Problem statement:
Could you write out the opening lines of the data, word for word, stopping after the line that contains "S.view_settings.exposure = 0.0;"?

=======

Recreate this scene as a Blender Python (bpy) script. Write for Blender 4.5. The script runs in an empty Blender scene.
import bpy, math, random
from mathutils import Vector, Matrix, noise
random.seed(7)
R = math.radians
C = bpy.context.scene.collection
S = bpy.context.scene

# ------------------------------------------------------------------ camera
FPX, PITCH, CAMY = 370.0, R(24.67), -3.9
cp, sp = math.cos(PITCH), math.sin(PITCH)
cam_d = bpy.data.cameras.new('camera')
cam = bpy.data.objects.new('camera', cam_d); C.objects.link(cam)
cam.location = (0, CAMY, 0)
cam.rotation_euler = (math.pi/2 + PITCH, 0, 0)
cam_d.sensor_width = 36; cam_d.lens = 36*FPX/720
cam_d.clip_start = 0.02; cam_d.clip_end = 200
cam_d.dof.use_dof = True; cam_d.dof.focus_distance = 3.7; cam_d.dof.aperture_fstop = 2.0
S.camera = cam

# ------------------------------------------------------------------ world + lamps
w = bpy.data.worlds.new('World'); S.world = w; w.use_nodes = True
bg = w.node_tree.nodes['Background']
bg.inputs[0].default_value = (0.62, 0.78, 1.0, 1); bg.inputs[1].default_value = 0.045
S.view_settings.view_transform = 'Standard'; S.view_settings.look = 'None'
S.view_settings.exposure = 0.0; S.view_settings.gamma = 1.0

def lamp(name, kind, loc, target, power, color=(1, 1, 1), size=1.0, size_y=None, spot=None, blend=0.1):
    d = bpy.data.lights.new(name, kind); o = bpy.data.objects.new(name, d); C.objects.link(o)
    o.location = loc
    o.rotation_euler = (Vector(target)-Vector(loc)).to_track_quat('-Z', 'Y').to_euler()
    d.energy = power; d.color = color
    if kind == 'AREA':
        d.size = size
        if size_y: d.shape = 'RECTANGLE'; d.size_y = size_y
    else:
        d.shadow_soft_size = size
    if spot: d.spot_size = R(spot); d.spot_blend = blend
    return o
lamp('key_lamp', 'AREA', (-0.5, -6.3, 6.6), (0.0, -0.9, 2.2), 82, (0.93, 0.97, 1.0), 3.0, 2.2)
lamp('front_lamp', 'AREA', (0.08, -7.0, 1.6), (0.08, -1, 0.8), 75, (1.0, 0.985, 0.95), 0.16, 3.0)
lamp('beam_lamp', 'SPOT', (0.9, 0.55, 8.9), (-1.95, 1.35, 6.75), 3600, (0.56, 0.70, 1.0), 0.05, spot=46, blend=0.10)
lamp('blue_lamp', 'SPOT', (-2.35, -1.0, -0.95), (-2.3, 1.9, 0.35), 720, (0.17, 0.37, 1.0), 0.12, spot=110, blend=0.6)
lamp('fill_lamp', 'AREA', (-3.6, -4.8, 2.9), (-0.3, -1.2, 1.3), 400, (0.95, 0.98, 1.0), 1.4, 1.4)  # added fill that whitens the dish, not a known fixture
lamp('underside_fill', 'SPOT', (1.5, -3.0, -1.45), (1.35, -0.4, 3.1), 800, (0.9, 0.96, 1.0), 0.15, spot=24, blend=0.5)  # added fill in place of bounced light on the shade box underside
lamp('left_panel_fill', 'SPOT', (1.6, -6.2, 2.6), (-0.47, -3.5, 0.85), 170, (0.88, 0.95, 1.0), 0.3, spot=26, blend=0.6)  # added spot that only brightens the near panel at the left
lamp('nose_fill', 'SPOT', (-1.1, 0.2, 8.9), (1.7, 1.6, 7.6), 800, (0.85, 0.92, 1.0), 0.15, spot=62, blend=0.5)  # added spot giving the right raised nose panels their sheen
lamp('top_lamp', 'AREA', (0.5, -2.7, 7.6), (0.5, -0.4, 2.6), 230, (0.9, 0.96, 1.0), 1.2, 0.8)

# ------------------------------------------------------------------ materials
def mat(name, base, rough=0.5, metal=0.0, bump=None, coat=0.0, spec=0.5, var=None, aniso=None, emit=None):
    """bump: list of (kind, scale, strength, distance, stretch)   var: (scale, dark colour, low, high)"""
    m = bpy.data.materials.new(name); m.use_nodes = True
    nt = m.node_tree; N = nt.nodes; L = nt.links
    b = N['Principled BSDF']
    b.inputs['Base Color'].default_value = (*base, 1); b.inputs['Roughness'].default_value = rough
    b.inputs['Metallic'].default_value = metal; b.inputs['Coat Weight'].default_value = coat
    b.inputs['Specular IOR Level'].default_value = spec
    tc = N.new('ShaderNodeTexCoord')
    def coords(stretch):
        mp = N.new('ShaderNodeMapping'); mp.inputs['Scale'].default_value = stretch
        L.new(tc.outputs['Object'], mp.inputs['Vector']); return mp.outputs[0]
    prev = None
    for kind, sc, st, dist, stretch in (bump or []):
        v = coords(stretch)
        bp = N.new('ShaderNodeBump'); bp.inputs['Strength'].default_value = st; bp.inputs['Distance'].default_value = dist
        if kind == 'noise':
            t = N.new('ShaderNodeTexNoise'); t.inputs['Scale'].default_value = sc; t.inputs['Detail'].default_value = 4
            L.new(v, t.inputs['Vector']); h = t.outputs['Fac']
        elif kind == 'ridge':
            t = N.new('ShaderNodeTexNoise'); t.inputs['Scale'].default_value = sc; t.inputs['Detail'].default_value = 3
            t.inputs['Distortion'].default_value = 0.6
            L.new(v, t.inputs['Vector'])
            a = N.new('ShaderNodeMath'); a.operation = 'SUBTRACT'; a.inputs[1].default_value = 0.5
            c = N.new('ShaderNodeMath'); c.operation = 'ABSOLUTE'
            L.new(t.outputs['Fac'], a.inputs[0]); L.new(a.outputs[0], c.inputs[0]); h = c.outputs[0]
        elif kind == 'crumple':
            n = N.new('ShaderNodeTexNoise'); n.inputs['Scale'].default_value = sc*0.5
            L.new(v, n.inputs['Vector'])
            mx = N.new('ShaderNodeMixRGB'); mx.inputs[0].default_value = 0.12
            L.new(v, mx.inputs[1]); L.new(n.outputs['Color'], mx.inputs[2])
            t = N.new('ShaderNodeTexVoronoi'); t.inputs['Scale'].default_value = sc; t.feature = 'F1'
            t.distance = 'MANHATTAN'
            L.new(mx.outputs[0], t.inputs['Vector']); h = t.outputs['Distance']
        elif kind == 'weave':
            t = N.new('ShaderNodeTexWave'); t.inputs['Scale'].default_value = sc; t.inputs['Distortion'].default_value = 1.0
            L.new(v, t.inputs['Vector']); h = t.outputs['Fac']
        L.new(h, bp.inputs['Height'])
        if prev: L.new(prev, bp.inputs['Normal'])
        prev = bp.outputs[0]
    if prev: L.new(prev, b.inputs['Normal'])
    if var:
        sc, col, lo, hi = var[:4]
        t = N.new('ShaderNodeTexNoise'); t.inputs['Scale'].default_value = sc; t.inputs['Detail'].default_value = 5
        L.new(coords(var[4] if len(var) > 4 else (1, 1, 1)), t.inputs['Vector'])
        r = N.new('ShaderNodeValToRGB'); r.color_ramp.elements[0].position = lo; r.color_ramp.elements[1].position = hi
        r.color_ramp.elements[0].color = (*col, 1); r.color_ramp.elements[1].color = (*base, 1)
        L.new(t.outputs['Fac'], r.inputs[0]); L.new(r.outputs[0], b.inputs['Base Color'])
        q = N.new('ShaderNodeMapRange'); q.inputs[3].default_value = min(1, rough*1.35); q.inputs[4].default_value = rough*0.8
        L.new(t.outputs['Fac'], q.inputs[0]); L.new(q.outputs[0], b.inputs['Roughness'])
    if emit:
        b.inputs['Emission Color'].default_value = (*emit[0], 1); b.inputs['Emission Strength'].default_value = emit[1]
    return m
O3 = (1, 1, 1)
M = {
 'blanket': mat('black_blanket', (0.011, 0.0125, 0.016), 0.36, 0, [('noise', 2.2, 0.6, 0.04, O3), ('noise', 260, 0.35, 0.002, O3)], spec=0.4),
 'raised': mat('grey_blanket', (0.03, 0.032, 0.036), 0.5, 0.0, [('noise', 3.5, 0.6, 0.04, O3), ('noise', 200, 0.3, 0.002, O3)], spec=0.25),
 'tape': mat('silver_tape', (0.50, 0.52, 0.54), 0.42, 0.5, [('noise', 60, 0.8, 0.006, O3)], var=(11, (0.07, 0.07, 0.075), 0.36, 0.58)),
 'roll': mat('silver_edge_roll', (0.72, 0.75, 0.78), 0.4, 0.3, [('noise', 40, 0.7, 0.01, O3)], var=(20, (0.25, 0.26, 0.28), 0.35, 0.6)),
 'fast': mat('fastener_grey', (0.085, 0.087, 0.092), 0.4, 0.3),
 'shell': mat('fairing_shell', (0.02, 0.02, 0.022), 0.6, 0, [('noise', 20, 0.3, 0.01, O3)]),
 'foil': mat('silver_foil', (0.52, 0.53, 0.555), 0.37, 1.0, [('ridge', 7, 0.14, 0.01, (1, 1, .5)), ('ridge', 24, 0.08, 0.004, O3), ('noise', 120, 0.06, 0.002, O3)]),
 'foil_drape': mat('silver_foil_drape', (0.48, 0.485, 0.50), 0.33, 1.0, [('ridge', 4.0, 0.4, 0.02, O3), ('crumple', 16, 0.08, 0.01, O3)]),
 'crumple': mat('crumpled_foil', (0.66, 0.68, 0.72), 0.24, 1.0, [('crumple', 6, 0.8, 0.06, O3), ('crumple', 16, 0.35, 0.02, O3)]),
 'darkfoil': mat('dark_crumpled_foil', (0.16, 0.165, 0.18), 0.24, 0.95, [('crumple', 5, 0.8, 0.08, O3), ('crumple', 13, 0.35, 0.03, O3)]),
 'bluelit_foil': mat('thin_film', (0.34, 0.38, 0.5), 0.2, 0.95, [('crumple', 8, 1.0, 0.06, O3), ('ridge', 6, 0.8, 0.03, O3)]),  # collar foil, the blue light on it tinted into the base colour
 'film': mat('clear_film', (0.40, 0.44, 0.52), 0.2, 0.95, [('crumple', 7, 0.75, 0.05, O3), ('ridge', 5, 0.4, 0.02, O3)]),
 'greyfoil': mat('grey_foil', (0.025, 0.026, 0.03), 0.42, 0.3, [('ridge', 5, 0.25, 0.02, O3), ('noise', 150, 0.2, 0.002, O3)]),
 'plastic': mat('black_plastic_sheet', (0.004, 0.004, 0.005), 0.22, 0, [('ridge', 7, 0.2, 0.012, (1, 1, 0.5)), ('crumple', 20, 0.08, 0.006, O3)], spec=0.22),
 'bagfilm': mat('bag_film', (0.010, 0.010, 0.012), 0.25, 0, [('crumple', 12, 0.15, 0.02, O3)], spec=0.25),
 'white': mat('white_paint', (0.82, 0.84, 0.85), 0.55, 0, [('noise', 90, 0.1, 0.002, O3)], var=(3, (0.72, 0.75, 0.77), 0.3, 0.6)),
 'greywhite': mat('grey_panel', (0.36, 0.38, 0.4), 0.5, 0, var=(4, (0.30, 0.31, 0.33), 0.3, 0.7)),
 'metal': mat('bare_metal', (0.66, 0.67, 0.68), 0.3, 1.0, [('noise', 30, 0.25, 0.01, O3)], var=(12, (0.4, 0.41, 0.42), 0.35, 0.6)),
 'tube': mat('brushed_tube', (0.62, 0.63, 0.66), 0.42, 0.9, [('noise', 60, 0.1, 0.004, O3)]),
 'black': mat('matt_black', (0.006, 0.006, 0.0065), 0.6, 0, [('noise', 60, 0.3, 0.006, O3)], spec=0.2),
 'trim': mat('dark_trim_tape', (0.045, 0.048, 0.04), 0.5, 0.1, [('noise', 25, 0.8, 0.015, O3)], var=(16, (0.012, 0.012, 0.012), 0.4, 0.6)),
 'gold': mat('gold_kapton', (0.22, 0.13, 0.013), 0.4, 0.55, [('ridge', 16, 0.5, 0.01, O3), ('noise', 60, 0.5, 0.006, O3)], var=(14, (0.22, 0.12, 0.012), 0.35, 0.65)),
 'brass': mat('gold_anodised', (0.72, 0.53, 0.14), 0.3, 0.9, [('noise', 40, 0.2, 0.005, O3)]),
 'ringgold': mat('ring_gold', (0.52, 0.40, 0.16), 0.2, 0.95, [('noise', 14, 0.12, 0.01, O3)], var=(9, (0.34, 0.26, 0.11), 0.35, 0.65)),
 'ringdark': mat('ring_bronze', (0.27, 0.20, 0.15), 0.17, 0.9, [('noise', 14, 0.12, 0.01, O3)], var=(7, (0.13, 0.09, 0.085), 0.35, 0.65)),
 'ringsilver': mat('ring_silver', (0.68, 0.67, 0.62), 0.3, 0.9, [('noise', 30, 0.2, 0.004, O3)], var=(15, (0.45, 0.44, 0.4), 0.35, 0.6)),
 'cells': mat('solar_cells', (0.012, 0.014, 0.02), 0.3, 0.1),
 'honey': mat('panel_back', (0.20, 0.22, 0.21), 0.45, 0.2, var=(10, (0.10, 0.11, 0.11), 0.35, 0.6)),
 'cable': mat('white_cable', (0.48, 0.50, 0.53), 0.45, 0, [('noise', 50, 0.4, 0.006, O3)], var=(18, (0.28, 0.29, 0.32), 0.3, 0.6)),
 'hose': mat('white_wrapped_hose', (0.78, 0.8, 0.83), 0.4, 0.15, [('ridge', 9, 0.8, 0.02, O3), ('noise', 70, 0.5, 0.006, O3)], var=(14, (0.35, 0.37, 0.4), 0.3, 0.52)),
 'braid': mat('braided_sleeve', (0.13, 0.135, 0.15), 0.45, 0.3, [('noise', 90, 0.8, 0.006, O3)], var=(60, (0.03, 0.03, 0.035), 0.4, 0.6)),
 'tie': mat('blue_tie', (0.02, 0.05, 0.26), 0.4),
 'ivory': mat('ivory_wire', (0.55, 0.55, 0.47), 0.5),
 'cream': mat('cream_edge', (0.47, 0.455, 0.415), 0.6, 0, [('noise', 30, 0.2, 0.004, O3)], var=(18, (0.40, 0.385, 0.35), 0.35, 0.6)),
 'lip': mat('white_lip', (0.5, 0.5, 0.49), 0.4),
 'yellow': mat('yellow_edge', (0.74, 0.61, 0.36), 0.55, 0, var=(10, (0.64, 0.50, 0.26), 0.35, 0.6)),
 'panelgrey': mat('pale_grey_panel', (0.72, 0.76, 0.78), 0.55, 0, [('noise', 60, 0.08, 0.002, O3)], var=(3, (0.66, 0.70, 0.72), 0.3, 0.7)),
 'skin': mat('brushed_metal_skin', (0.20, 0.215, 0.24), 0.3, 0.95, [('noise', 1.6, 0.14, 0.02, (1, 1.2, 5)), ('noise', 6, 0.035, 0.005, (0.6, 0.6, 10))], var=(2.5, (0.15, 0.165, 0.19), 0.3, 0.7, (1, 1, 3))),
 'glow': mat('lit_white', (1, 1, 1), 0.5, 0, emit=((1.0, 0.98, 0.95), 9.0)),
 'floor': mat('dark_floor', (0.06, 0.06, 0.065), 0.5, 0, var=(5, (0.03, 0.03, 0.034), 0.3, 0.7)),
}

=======

Completed task:
Recreate this scene as a Blender Python (bpy) script. Write for Blender 4.5. The script runs in an empty Blender scene.
import bpy, math, random
from mathutils import Vector, Matrix, noise
random.seed(7)
R = math.radians
C = bpy.context.scene.collection
S = bpy.context.scene

# ------------------------------------------------------------------ camera
FPX, PITCH, CAMY = 370.0, R(24.67), -3.9
cp, sp = math.cos(PITCH), math.sin(PITCH)
cam_d = bpy.data.cameras.new('camera')
cam = bpy.data.objects.new('camera', cam_d); C.objects.link(cam)
cam.location = (0, CAMY, 0)
cam.rotation_euler = (math.pi/2 + PITCH, 0, 0)
cam_d.sensor_width = 36; cam_d.lens = 36*FPX/720
cam_d.clip_start = 0.02; cam_d.clip_end = 200
cam_d.dof.use_dof = True; cam_d.dof.focus_distance = 3.7; cam_d.dof.aperture_fstop = 2.0
S.camera = cam

# ------------------------------------------------------------------ world + lamps
w = bpy.data.worlds.new('World'); S.world = w; w.use_nodes = True
bg = w.node_tree.nodes['Background']
bg.inputs[0].default_value = (0.62, 0.78, 1.0, 1); bg.inputs[1].default_value = 0.045
S.view_settings.view_transform = 'Standard'; S.view_settings.look = 'None'
S.view_settings.exposure = 0.0; S.view_settings.gamma = 1.0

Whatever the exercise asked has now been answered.